*INSTRUCTIONS TO FOLLOW:*
From the line with "Model this scene" to the line with "COL = SC.collection", both included, repeat each line exactly and leave out the pictures.

*DATA SECTION:*
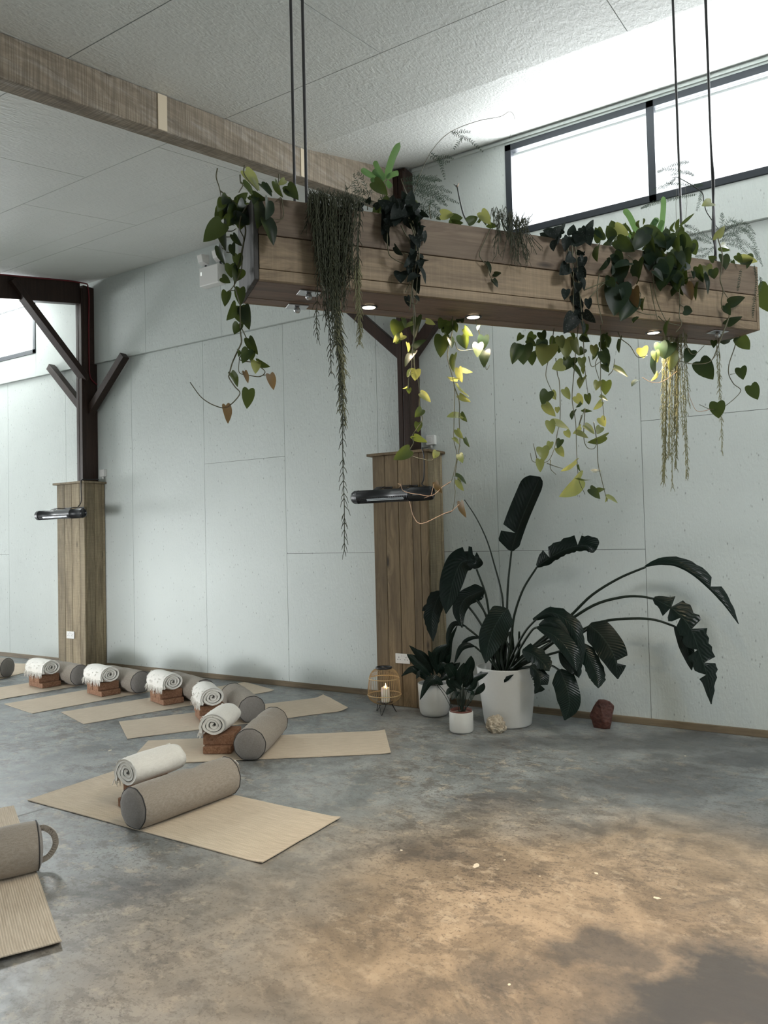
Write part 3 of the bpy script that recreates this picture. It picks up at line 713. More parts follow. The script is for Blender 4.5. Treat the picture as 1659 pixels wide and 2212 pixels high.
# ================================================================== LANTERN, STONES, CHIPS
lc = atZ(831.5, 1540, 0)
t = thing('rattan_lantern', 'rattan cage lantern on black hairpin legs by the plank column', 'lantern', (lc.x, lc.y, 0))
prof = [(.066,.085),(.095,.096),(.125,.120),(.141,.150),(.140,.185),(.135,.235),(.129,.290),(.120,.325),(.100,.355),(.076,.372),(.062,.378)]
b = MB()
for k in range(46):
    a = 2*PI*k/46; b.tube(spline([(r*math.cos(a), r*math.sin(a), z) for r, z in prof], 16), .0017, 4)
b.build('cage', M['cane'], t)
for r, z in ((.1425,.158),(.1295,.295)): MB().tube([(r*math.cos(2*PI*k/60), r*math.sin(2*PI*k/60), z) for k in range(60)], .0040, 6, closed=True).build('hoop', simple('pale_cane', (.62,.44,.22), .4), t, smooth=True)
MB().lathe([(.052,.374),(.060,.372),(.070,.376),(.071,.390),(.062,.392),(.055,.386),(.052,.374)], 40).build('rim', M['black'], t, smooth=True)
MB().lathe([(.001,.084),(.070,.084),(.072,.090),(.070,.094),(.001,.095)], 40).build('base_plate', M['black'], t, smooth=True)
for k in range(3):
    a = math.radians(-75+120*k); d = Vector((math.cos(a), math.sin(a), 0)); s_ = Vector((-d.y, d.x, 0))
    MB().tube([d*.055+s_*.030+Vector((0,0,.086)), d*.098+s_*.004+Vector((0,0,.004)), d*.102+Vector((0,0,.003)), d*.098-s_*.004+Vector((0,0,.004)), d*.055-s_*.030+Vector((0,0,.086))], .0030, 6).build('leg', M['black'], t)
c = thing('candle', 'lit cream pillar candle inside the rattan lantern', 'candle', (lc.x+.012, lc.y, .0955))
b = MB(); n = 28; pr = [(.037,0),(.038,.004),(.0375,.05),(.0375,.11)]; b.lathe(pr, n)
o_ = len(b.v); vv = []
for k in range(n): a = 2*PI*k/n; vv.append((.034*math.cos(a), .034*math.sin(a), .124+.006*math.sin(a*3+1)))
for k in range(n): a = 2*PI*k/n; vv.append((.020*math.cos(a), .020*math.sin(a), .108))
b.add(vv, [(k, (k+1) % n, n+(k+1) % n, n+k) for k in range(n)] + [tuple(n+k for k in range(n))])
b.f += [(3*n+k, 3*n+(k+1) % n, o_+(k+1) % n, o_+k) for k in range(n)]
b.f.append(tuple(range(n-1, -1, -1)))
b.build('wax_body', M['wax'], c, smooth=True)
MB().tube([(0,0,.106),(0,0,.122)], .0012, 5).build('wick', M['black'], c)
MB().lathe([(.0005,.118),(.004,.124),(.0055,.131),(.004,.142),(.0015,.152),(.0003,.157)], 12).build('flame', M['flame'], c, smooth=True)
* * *
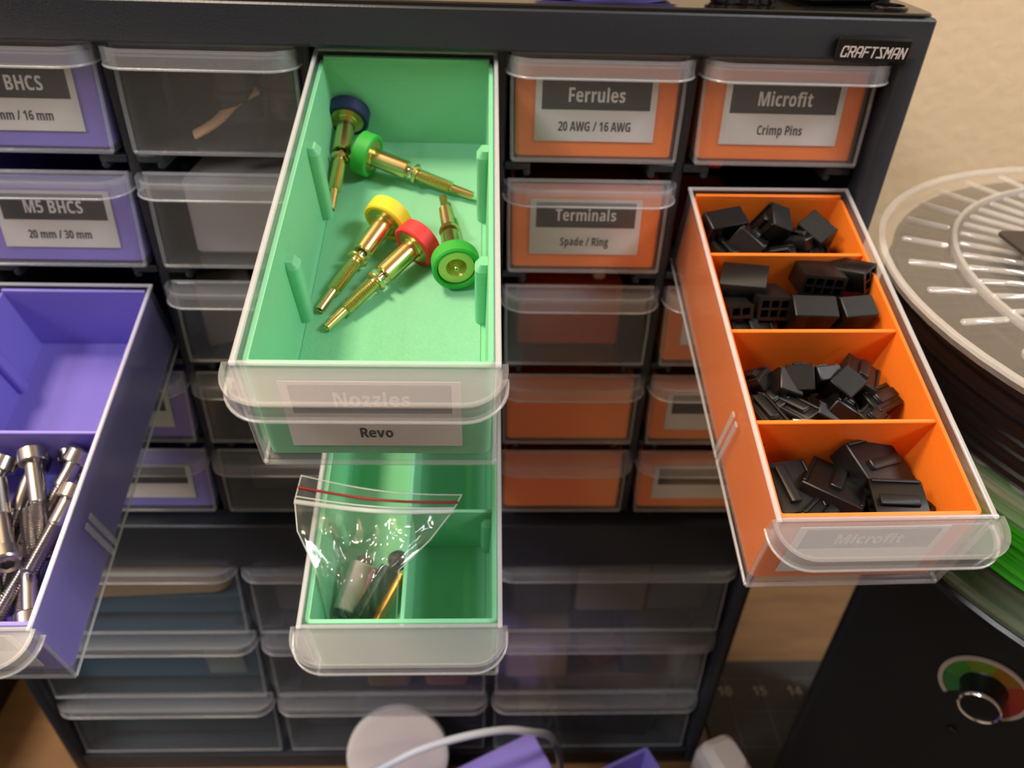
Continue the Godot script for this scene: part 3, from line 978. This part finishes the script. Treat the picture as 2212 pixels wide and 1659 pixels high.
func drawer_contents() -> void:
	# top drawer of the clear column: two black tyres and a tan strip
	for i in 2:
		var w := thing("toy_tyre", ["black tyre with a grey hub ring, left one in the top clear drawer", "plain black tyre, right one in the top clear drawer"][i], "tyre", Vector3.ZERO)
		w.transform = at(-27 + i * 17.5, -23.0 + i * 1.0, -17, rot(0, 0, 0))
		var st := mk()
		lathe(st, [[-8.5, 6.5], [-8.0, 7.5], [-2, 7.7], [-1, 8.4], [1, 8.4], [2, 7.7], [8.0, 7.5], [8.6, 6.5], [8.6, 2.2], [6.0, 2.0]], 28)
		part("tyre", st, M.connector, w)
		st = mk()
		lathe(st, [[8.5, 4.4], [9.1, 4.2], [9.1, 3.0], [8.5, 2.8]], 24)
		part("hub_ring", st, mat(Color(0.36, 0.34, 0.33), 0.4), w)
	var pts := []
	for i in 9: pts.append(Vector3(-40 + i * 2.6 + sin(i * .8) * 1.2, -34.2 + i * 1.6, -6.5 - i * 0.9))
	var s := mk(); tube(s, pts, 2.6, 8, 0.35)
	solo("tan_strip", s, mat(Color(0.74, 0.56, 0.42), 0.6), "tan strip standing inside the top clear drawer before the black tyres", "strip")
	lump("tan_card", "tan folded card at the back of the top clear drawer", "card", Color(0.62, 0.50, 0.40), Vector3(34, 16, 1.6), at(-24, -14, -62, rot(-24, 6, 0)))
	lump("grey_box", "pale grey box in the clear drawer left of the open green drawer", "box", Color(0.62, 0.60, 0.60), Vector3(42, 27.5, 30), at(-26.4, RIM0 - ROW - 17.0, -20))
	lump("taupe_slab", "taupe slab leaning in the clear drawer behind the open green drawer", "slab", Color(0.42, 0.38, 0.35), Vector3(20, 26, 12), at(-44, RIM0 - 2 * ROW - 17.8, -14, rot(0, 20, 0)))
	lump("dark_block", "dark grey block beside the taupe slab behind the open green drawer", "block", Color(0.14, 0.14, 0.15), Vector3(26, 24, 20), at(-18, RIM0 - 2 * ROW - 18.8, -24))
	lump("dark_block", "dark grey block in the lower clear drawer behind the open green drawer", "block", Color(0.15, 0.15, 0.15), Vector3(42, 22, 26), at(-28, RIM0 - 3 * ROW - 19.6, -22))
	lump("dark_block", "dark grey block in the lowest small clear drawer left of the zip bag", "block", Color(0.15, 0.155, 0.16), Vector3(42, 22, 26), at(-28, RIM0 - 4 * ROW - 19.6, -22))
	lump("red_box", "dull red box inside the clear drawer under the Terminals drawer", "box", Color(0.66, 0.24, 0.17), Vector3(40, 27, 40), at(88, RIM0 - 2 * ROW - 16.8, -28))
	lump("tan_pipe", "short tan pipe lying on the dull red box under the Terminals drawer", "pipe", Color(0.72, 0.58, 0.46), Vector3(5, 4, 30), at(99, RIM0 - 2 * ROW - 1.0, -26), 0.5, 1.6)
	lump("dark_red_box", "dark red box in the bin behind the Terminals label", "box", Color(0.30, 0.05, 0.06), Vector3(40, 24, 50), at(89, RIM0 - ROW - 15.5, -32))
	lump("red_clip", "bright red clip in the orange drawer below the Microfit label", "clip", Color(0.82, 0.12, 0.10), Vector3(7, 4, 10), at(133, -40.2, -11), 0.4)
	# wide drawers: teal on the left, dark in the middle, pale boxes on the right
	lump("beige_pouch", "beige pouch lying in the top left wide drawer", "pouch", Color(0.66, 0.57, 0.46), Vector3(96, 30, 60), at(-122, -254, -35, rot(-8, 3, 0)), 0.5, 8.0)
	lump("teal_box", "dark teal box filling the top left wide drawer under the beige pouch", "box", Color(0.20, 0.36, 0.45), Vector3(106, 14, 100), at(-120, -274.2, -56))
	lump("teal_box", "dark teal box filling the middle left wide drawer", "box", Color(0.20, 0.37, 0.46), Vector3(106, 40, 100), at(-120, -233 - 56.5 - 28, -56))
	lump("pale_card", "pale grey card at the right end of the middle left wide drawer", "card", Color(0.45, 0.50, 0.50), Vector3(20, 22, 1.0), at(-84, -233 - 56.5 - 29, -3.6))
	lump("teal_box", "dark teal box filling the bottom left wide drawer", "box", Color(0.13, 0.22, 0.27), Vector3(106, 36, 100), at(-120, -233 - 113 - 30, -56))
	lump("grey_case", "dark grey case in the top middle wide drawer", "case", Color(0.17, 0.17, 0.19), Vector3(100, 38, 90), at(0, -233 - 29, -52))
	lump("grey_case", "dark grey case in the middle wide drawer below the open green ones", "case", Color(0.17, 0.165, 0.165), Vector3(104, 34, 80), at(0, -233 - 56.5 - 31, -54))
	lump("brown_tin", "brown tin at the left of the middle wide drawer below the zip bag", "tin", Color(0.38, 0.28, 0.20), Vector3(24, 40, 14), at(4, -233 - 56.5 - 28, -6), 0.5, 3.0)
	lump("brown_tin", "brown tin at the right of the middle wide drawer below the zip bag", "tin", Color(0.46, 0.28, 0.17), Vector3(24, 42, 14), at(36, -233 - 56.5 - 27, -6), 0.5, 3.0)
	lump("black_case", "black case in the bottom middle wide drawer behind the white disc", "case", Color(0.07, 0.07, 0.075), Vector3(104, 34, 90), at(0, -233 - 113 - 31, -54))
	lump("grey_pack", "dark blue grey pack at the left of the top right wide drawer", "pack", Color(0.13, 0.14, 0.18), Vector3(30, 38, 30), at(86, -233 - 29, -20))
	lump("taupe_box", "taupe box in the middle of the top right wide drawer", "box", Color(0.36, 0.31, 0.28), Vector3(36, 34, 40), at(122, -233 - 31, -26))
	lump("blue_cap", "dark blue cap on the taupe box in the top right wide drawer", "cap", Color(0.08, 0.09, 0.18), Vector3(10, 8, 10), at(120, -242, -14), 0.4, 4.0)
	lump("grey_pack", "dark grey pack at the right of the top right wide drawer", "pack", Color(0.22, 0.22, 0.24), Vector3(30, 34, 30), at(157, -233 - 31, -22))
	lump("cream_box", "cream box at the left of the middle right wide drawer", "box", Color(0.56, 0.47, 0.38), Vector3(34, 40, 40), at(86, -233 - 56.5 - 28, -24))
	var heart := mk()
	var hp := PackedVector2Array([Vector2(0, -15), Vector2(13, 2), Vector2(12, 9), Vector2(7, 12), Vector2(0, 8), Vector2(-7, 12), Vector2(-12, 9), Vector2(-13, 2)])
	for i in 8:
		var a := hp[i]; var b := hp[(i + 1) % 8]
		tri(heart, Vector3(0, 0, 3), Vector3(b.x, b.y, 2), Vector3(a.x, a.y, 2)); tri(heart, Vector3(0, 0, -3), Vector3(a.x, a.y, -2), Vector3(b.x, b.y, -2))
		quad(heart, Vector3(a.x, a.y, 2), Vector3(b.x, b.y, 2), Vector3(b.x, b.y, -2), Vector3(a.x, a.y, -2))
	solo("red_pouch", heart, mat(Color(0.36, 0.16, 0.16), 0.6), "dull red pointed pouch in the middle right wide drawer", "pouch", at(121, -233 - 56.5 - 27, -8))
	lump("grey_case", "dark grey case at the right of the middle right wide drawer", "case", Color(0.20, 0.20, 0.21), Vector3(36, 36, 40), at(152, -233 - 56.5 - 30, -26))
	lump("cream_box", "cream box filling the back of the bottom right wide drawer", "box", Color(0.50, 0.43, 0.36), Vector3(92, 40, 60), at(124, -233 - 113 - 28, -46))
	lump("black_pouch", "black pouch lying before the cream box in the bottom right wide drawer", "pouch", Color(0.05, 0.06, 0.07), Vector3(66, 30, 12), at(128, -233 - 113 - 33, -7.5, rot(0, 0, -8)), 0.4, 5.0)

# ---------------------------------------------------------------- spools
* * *
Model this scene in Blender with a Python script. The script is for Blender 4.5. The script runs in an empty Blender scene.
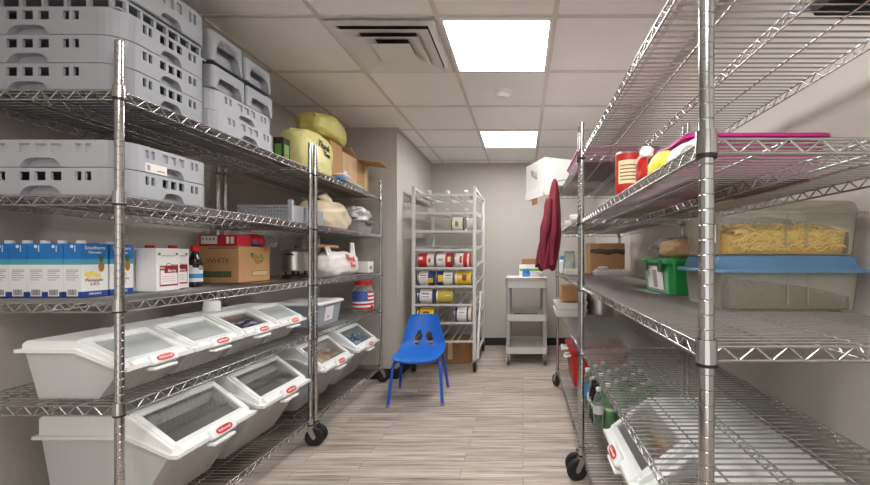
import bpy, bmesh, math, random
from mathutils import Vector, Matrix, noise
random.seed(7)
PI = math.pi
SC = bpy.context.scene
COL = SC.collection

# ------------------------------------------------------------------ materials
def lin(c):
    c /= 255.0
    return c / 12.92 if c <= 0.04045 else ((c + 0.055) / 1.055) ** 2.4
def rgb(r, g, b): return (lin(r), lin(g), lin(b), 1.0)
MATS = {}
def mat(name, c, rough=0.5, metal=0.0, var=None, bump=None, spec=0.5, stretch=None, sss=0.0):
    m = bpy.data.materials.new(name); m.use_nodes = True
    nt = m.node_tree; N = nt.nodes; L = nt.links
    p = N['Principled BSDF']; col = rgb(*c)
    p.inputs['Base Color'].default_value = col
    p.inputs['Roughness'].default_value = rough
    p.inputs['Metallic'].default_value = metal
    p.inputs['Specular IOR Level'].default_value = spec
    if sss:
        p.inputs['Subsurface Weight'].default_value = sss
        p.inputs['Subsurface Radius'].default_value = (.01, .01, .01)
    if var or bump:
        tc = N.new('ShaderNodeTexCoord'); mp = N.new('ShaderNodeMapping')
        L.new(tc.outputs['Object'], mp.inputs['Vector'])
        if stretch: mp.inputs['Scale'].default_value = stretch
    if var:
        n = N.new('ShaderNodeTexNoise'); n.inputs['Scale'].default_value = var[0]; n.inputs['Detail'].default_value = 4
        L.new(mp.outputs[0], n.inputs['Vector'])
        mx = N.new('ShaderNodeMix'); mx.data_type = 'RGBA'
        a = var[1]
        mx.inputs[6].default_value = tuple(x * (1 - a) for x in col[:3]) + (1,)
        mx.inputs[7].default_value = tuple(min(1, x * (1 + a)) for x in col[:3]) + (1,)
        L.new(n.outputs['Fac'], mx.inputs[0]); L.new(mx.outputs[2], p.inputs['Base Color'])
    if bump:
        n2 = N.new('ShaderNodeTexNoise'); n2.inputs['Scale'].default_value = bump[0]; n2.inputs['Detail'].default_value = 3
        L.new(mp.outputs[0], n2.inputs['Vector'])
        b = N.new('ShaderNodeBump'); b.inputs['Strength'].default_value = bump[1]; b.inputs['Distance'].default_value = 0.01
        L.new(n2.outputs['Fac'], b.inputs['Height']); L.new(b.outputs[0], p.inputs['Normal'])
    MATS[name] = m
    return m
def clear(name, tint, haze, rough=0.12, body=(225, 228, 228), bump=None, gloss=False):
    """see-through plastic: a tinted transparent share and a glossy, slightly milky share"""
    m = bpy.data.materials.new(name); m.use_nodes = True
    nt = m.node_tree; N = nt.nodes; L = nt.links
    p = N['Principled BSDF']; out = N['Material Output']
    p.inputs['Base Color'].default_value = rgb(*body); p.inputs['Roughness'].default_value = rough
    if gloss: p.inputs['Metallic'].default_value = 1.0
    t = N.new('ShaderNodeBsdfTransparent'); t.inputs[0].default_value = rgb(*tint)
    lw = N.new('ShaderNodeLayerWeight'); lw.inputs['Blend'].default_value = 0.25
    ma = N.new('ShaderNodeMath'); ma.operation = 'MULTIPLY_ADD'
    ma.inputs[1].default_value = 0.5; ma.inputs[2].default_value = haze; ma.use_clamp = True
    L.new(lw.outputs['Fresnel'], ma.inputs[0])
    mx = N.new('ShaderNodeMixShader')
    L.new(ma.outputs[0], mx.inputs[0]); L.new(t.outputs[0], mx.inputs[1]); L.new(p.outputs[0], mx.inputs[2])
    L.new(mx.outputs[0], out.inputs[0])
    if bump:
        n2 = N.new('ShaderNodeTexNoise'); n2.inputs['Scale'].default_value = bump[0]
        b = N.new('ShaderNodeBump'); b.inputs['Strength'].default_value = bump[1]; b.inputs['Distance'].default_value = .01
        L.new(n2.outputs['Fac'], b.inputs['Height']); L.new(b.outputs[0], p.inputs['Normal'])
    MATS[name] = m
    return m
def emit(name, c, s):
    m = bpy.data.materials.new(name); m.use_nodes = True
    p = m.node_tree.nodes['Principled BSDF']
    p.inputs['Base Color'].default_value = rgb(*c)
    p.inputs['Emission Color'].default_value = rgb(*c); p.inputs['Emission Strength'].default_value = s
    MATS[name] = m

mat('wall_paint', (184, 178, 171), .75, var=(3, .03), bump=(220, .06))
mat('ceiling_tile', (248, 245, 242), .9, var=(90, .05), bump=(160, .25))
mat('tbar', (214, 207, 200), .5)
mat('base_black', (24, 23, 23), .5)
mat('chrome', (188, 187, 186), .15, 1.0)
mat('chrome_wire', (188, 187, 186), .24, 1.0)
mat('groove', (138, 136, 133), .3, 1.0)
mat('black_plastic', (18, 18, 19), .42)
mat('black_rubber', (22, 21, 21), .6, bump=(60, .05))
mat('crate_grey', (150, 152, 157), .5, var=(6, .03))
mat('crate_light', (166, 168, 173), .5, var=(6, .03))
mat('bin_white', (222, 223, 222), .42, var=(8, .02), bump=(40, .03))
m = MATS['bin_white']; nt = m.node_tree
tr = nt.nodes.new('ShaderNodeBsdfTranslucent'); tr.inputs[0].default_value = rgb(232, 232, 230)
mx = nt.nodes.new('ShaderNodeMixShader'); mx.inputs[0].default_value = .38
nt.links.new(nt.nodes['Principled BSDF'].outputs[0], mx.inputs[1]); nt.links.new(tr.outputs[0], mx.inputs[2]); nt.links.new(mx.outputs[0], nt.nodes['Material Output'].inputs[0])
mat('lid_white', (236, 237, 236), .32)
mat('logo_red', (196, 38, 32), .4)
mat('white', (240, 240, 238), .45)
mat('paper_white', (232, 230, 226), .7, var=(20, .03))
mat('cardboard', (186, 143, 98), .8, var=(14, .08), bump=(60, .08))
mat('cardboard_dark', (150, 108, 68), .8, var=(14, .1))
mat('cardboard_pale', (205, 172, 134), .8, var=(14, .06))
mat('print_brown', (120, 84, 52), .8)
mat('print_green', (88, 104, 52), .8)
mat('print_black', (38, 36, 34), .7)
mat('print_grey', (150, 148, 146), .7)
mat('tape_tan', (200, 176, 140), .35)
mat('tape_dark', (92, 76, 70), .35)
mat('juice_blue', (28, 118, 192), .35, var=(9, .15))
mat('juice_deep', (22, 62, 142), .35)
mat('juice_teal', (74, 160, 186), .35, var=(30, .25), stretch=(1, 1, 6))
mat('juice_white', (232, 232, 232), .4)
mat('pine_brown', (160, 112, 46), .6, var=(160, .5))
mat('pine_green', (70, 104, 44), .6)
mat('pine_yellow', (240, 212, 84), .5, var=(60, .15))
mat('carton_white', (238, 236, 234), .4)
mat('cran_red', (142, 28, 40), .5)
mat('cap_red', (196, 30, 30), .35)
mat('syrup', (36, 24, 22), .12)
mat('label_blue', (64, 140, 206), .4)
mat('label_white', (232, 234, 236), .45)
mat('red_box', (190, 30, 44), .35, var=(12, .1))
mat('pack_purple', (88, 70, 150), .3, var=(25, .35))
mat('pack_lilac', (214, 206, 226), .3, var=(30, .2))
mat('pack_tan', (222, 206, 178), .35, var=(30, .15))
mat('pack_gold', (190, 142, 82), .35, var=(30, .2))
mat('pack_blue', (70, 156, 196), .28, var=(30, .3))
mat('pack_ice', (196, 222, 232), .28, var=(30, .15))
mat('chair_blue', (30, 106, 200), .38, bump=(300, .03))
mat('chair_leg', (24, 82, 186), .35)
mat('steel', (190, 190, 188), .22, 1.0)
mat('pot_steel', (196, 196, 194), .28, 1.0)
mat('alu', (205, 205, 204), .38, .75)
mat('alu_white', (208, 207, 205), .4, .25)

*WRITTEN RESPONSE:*
Model this scene in Blender with a Python script. The script is for Blender 4.5. The script runs in an empty Blender scene.
import bpy, bmesh, math, random
from mathutils import Vector, Matrix, noise
random.seed(7)
PI = math.pi
SC = bpy.context.scene
COL = SC.collection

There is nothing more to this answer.